> [Your objective]:
Quote word for word the lines below, beginning with the first and ending with the one that has "SC = bpy.context.scene; COL = SC.collection". Drop the pictures.

> [Raw data]:
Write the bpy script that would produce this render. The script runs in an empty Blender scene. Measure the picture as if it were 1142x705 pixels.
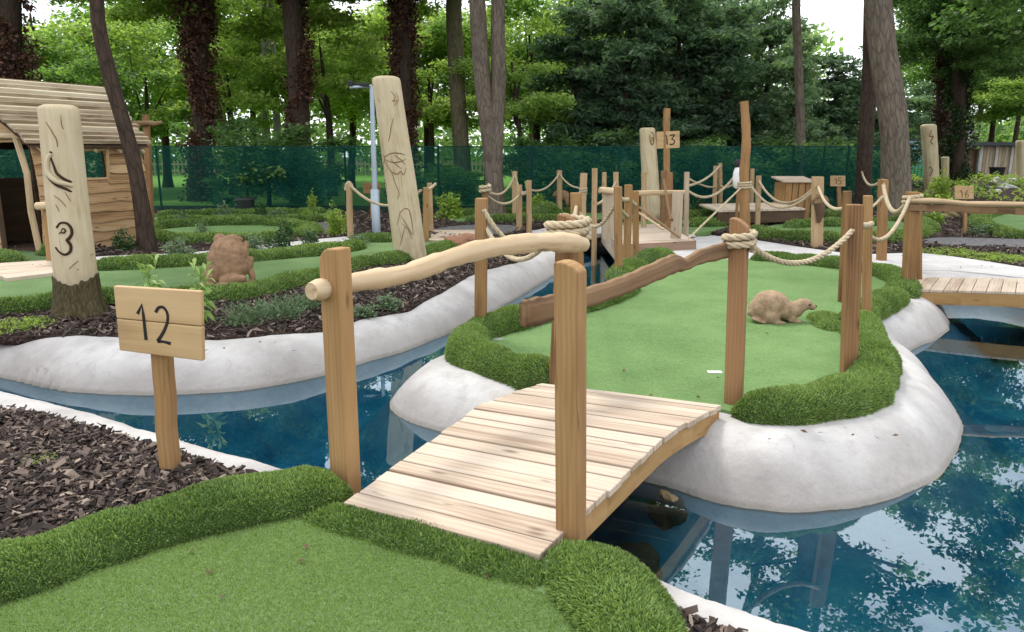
import bpy, bmesh, math, random
import numpy as np
from mathutils import Vector, Matrix
R = math.radians
random.seed(7); NP = np.random.default_rng(11)
SC = bpy.context.scene; COL = SC.collection

# ------------------------------------------------------------------ camera
F, CX, CY, PITCH, EYE = 840.0, 571.0, 352.5, R(12.13), 1.6
cp, sp = math.cos(PITCH), math.sin(PITCH)
cam_d = bpy.data.cameras.new('camera'); cam = bpy.data.objects.new('camera', cam_d); COL.objects.link(cam)
cam.location = (0, 0, EYE); cam.rotation_euler = (R(90) - PITCH, 0, 0)
cam_d.sensor_width = 36; cam_d.lens = F / 1142 * 36; cam_d.clip_end = 900; cam_d.clip_start = 0.05
SC.camera = cam

def ray(px, py):
    r = (px - CX) / F; u = -(py - CY) / F
    return (r, cp + u * sp, -sp + u * cp)
def P(px, py, z=0.0):
    """where the photograph's point stands on the level z"""
    d = ray(px, py); t = (z - EYE) / d[2]
    return Vector((d[0] * t, d[1] * t, z))
def Q(px, py, Y):
    """the photograph's point at distance Y ahead"""
    d = ray(px, py); t = Y / d[1]
    return Vector((d[0] * t, Y, EYE + d[2] * t))

# ------------------------------------------------------------------ scene helpers
def tag(o, label=None, cat=None, group=None, kind=None):
    if label: o['label'] = label
    if cat: o['category'] = cat
    if group: o['group'] = group
    if kind: o['kind'] = kind
    return o
def empty(name, loc=(0, 0, 0), label=None, cat=None, group=None, rz=0):
    o = bpy.data.objects.new(name, None); COL.objects.link(o)
    o.location = loc; o.rotation_euler = (0, 0, rz); o.empty_display_size = 0.2
    return tag(o, label, cat, group)
def link(name, me, parent=None, loc=None):
    o = bpy.data.objects.new(name, me); COL.objects.link(o)
    if parent is not None:
        o.parent = parent
        # meshes are written in world space: undo the parent's placement
        o.matrix_parent_inverse = (Matrix.Translation(parent.location) @ Matrix.Rotation(parent.rotation_euler.z, 4, 'Z')).inverted()
    if loc is not None: o.location = loc
    return o
def base_origin(o):
    """put a world-space mesh object's origin at the centre of its base"""
    n = len(o.data.vertices); co = np.empty(n * 3); o.data.vertices.foreach_get('co', co); co = co.reshape(-1, 3)
    c = np.array([(co[:, 0].min() + co[:, 0].max()) / 2, (co[:, 1].min() + co[:, 1].max()) / 2, co[:, 2].min()])
    o.data.vertices.foreach_set('co', (co - c).ravel()); o.data.update(); o.location = tuple(c); return o

def raw_mesh(name, V, faces, mats, mat_ids=None, smooth=None, attrs=None):
    """faces: list of int arrays (n,k); mat_ids / smooth per array"""
    me = bpy.data.meshes.new(name); V = np.asarray(V, dtype=np.float32)
    me.vertices.add(len(V)); me.vertices.foreach_set('co', V.ravel())
    loops = np.concatenate([np.asarray(f).ravel() for f in faces]).astype(np.int32)
    sizes = np.concatenate([np.full(len(f), np.asarray(f).shape[1]) for f in faces]).astype(np.int32)
    starts = np.concatenate([[0], np.cumsum(sizes)[:-1]]).astype(np.int32)
    me.loops.add(len(loops)); me.loops.foreach_set('vertex_index', loops)
    me.polygons.add(len(sizes)); me.polygons.foreach_set('loop_start', starts)
    if mat_ids: me.polygons.foreach_set('material_index', np.concatenate([np.full(len(f), m) for f, m in zip(faces, mat_ids)]).astype(np.int32))
    sm = np.concatenate([np.full(len(f), bool(s)) for f, s in zip(faces, smooth or [False] * len(faces))])
    me.polygons.foreach_set('use_smooth', sm)
    for m in mats: me.materials.append(m)
    for k, a in (attrs or {}).items():
        a = np.asarray(a, dtype=np.float32)
        if a.ndim == 2:
            at = me.attributes.new(k, 'FLOAT_VECTOR', 'POINT'); at.data.foreach_set('vector', a.ravel())
        else:
            at = me.attributes.new(k, 'FLOAT', 'POINT'); at.data.foreach_set('value', a)
    me.update(calc_edges=True); me.validate()
    return me

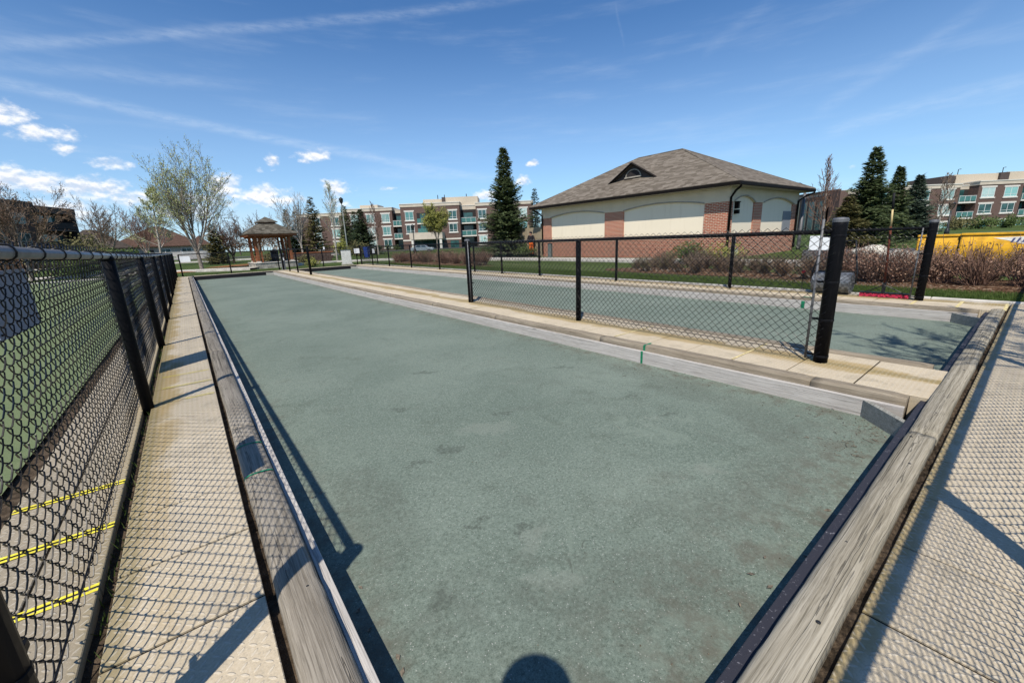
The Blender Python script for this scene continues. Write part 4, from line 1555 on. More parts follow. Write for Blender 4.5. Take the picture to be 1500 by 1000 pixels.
def pyramid(mb, e0, z0, e1, z1, th=.05):
    a = [(-e0, -e0, z0), (e0, -e0, z0), (e0, e0, z0), (-e0, e0, z0)]
    b_ = [(-e1, -e1, z1), (e1, -e1, z1), (e1, e1, z1), (-e1, e1, z1)]
    lo = [(x, y, z - th) for x, y, z in a]
    mb.add(a + b_ + lo, [(i, (i + 1) % 4, 4 + (i + 1) % 4, 4 + i) for i in range(4)] + [(8 + i, 8 + (i + 1) % 4, (i + 1) % 4, i) for i in range(4)] + [(4, 5, 6, 7), (11, 10, 9, 8)])


mb = MB()
pyramid(mb, hs + .36, 2.43, .50, 3.20)
rf = obj('roof', mb, 'gazebo_shingle', t)
mb = MB()
mb.box(-.48, .48, -.48, .48, 3.2, 3.30)
obj('cupola', mb, 'cedar', t)
mb = MB()
pyramid(mb, .66, 3.29, .04, 3.66)
r2 = obj('roof', mb, 'gazebo_shingle', t)
r2['label'] = 'small upper roof tier'
mb = MB()
mb.box(-1.05, -.70, -.9, .9, .76, .82)
mb.box(-1.0, -.95, -.8, .8, .36, .76)
obj('bench', mb, 'cedar', t)

# low garden wall right of the gazebo
t = thing('garden_wall', 'low brown block wall right of the gazebo under the conifers', 'wall', (9.3, 41.6, 0), radians(-20))
mb = MB()
for r in range(3):
    for k in range(8):
        o_ = .18 * (r % 2)
        mb.box(-1.7 + k * .42 + o_, -1.7 + k * .42 + o_ + .405, -.15, .15, r * .27, r * .27 + .26)
obj('block_courses', mb, 'brick_shade', t, bevel=.01)
mb = MB()
mb.box(-1.75, 1.85, -.19, .19, .81, .88)
obj('coping', mb, 'cedar', t)

# ------------------------------------------------------------------ service building
B = thing('service_building', 'brick and cream stucco service building with a brown hipped roof', 'building', (21.0, 9.71, 0), world=True)
X0, X1, Y0, Y1, EZ = 21.0, 29.6, 9.71, 23.0, 3.30
SILL = 1.02
mb = MB()
mb.box(X0, X1, Y0, Y1, -.3, SILL)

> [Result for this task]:
Write the bpy script that would produce this render. The script runs in an empty Blender scene. Measure the picture as if it were 1142x705 pixels.
import bpy, bmesh, math, random
import numpy as np
from mathutils import Vector, Matrix
R = math.radians
random.seed(7); NP = np.random.default_rng(11)
SC = bpy.context.scene; COL = SC.collection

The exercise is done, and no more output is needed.